* _WORK TO BE COMPLETED_: Repeat the full listing, word for word.

* _GIVEN MATERIAL_:

———

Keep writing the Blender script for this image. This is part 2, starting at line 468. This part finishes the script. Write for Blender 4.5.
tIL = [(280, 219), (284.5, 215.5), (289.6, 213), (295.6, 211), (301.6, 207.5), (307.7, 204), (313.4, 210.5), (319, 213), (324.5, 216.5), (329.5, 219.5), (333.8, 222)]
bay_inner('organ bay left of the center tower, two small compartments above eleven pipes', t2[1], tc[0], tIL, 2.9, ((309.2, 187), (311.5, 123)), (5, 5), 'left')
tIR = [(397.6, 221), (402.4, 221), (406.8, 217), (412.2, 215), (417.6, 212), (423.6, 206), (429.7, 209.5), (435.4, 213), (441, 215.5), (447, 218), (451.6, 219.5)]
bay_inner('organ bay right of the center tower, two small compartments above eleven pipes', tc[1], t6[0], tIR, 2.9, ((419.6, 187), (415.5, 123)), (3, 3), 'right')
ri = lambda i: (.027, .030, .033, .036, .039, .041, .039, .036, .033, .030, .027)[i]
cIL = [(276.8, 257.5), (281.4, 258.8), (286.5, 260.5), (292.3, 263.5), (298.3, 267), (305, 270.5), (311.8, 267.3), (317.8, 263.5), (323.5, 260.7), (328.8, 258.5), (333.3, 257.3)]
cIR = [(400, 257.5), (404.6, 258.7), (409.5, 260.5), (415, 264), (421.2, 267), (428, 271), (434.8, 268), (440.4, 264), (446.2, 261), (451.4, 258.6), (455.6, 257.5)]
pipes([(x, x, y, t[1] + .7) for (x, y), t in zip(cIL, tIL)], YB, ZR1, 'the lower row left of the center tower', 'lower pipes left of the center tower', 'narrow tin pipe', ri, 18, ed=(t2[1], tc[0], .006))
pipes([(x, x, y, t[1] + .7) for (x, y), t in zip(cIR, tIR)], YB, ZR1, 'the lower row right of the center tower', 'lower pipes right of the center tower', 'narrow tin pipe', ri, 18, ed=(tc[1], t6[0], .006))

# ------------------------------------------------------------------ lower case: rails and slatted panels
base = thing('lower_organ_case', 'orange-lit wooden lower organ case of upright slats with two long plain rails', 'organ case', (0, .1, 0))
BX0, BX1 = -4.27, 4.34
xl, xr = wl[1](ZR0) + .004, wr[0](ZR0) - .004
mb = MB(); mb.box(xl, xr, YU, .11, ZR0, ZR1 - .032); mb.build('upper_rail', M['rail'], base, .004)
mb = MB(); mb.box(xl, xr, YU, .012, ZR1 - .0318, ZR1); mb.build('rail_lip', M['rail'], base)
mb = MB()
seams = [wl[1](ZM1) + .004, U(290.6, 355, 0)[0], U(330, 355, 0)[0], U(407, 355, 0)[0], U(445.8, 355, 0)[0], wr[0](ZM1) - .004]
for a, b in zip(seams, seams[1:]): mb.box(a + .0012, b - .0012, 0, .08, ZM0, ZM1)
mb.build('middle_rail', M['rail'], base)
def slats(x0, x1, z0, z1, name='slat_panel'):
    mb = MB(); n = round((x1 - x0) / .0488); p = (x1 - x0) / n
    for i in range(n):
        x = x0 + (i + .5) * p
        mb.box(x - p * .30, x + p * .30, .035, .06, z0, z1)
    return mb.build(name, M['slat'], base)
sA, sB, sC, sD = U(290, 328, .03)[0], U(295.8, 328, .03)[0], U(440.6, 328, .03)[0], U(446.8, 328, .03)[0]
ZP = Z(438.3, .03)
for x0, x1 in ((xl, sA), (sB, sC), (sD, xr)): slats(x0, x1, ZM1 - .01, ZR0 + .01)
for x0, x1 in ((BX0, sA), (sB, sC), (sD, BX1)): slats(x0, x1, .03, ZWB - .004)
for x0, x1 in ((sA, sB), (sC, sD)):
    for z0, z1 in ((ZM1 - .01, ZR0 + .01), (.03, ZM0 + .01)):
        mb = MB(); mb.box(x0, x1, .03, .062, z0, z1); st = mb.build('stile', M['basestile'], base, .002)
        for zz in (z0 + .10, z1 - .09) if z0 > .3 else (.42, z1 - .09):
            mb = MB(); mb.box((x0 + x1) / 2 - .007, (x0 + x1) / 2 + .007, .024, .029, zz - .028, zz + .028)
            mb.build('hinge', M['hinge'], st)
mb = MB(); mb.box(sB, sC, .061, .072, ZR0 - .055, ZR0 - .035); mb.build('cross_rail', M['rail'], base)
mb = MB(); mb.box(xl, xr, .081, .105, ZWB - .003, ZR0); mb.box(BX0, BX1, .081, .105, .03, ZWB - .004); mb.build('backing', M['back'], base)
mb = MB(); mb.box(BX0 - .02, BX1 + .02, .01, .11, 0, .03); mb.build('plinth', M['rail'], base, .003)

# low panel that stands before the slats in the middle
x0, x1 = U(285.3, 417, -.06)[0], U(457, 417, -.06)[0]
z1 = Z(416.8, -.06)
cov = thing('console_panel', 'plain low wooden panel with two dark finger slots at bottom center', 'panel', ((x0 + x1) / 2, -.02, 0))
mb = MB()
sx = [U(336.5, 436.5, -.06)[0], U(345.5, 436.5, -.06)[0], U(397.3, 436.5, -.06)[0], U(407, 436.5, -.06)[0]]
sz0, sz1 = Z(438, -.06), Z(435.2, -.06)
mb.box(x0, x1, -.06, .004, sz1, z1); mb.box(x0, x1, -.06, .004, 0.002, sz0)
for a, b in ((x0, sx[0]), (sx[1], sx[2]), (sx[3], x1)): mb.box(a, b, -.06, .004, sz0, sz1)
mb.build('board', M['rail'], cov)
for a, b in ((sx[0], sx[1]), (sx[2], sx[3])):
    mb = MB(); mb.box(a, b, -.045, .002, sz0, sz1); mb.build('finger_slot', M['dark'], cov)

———

* _SOLUTION BELOW_:
Keep writing the Blender script for this image. This is part 2, starting at line 468. This part finishes the script. Write for Blender 4.5.
tIL = [(280, 219), (284.5, 215.5), (289.6, 213), (295.6, 211), (301.6, 207.5), (307.7, 204), (313.4, 210.5), (319, 213), (324.5, 216.5), (329.5, 219.5), (333.8, 222)]
bay_inner('organ bay left of the center tower, two small compartments above eleven pipes', t2[1], tc[0], tIL, 2.9, ((309.2, 187), (311.5, 123)), (5, 5), 'left')
tIR = [(397.6, 221), (402.4, 221), (406.8, 217), (412.2, 215), (417.6, 212), (423.6, 206), (429.7, 209.5), (435.4, 213), (441, 215.5), (447, 218), (451.6, 219.5)]
bay_inner('organ bay right of the center tower, two small compartments above eleven pipes', tc[1], t6[0], tIR, 2.9, ((419.6, 187), (415.5, 123)), (3, 3), 'right')
ri = lambda i: (.027, .030, .033, .036, .039, .041, .039, .036, .033, .030, .027)[i]
cIL = [(276.8, 257.5), (281.4, 258.8), (286.5, 260.5), (292.3, 263.5), (298.3, 267), (305, 270.5), (311.8, 267.3), (317.8, 263.5), (323.5, 260.7), (328.8, 258.5), (333.3, 257.3)]
cIR = [(400, 257.5), (404.6, 258.7), (409.5, 260.5), (415, 264), (421.2, 267), (428, 271), (434.8, 268), (440.4, 264), (446.2, 261), (451.4, 258.6), (455.6, 257.5)]
pipes([(x, x, y, t[1] + .7) for (x, y), t in zip(cIL, tIL)], YB, ZR1, 'the lower row left of the center tower', 'lower pipes left of the center tower', 'narrow tin pipe', ri, 18, ed=(t2[1], tc[0], .006))
pipes([(x, x, y, t[1] + .7) for (x, y), t in zip(cIR, tIR)], YB, ZR1, 'the lower row right of the center tower', 'lower pipes right of the center tower', 'narrow tin pipe', ri, 18, ed=(tc[1], t6[0], .006))

# ------------------------------------------------------------------ lower case: rails and slatted panels
base = thing('lower_organ_case', 'orange-lit wooden lower organ case of upright slats with two long plain rails', 'organ case', (0, .1, 0))
BX0, BX1 = -4.27, 4.34
xl, xr = wl[1](ZR0) + .004, wr[0](ZR0) - .004
mb = MB(); mb.box(xl, xr, YU, .11, ZR0, ZR1 - .032); mb.build('upper_rail', M['rail'], base, .004)
mb = MB(); mb.box(xl, xr, YU, .012, ZR1 - .0318, ZR1); mb.build('rail_lip', M['rail'], base)
mb = MB()
seams = [wl[1](ZM1) + .004, U(290.6, 355, 0)[0], U(330, 355, 0)[0], U(407, 355, 0)[0], U(445.8, 355, 0)[0], wr[0](ZM1) - .004]
for a, b in zip(seams, seams[1:]): mb.box(a + .0012, b - .0012, 0, .08, ZM0, ZM1)
mb.build('middle_rail', M['rail'], base)
def slats(x0, x1, z0, z1, name='slat_panel'):
    mb = MB(); n = round((x1 - x0) / .0488); p = (x1 - x0) / n
    for i in range(n):
        x = x0 + (i + .5) * p
        mb.box(x - p * .30, x + p * .30, .035, .06, z0, z1)
    return mb.build(name, M['slat'], base)
sA, sB, sC, sD = U(290, 328, .03)[0], U(295.8, 328, .03)[0], U(440.6, 328, .03)[0], U(446.8, 328, .03)[0]
ZP = Z(438.3, .03)
for x0, x1 in ((xl, sA), (sB, sC), (sD, xr)): slats(x0, x1, ZM1 - .01, ZR0 + .01)
for x0, x1 in ((BX0, sA), (sB, sC), (sD, BX1)): slats(x0, x1, .03, ZWB - .004)
for x0, x1 in ((sA, sB), (sC, sD)):
    for z0, z1 in ((ZM1 - .01, ZR0 + .01), (.03, ZM0 + .01)):
        mb = MB(); mb.box(x0, x1, .03, .062, z0, z1); st = mb.build('stile', M['basestile'], base, .002)
        for zz in (z0 + .10, z1 - .09) if z0 > .3 else (.42, z1 - .09):
            mb = MB(); mb.box((x0 + x1) / 2 - .007, (x0 + x1) / 2 + .007, .024, .029, zz - .028, zz + .028)
            mb.build('hinge', M['hinge'], st)
mb = MB(); mb.box(sB, sC, .061, .072, ZR0 - .055, ZR0 - .035); mb.build('cross_rail', M['rail'], base)
mb = MB(); mb.box(xl, xr, .081, .105, ZWB - .003, ZR0); mb.box(BX0, BX1, .081, .105, .03, ZWB - .004); mb.build('backing', M['back'], base)
mb = MB(); mb.box(BX0 - .02, BX1 + .02, .01, .11, 0, .03); mb.build('plinth', M['rail'], base, .003)

# low panel that stands before the slats in the middle
x0, x1 = U(285.3, 417, -.06)[0], U(457, 417, -.06)[0]
z1 = Z(416.8, -.06)
cov = thing('console_panel', 'plain low wooden panel with two dark finger slots at bottom center', 'panel', ((x0 + x1) / 2, -.02, 0))
mb = MB()
sx = [U(336.5, 436.5, -.06)[0], U(345.5, 436.5, -.06)[0], U(397.3, 436.5, -.06)[0], U(407, 436.5, -.06)[0]]
sz0, sz1 = Z(438, -.06), Z(435.2, -.06)
mb.box(x0, x1, -.06, .004, sz1, z1); mb.box(x0, x1, -.06, .004, 0.002, sz0)
for a, b in ((x0, sx[0]), (sx[1], sx[2]), (sx[3], x1)): mb.box(a, b, -.06, .004, sz0, sz1)
mb.build('board', M['rail'], cov)
for a, b in ((sx[0], sx[1]), (sx[2], sx[3])):
    mb = MB(); mb.box(a, b, -.045, .002, sz0, sz1); mb.build('finger_slot', M['dark'], cov)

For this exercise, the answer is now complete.